━━━ SUPPLIED MATERIAL
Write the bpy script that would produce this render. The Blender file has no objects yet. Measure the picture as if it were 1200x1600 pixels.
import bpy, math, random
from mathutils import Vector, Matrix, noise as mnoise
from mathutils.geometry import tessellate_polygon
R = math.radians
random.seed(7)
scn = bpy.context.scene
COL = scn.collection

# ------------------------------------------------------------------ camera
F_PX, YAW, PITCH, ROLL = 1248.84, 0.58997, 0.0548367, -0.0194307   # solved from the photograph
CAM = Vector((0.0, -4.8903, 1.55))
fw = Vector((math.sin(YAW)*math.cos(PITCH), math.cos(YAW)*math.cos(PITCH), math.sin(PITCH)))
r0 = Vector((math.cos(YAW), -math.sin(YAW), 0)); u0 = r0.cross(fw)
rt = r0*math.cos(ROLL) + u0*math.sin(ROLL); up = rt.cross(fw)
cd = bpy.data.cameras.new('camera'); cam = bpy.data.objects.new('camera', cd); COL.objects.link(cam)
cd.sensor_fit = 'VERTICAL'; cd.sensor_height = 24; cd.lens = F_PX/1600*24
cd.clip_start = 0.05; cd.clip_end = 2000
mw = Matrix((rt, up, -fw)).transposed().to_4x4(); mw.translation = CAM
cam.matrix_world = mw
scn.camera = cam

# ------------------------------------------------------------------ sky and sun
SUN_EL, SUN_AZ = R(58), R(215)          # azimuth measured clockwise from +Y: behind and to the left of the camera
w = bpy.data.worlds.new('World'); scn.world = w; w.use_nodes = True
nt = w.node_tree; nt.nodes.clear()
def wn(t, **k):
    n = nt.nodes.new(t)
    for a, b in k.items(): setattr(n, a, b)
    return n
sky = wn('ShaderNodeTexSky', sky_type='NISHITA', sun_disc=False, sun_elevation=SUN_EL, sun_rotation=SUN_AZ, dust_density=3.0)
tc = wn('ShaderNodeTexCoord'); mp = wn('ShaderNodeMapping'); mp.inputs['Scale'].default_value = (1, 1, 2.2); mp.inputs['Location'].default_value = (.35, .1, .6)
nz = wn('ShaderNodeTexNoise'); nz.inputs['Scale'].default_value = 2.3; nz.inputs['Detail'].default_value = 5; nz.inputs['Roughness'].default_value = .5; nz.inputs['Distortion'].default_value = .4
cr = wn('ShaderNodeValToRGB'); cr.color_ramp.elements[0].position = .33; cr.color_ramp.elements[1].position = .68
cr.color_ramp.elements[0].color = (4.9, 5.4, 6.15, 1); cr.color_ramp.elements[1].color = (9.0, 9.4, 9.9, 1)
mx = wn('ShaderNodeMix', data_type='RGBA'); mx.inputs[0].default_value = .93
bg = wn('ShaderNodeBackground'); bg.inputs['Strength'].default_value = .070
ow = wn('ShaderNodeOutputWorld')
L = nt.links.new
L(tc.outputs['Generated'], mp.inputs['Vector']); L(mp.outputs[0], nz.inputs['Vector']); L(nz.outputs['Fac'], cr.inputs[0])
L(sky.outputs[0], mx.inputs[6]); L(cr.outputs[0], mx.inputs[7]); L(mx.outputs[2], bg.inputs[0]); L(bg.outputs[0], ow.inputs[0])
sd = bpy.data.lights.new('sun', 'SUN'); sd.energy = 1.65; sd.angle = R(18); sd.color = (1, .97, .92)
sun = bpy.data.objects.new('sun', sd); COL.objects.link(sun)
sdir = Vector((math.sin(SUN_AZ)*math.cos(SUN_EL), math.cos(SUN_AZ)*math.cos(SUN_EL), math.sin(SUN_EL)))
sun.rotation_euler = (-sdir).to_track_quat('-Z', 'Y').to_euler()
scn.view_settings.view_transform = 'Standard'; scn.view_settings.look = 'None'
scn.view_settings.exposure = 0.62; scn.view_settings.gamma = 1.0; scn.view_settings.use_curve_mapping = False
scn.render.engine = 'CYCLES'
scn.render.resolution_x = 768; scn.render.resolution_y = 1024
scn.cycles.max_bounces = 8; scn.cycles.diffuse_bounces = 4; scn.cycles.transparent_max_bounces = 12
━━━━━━
▸ EXERCISE TASK
Look over the listing. Pull out every line with the string "render" in it.

▸ FINAL RESULT
Write the bpy script that would produce this render. The Blender file has no objects yet. Measure the picture as if it were 1200x1600 pixels.
scn.render.engine = 'CYCLES'
scn.render.resolution_x = 768; scn.render.resolution_y = 1024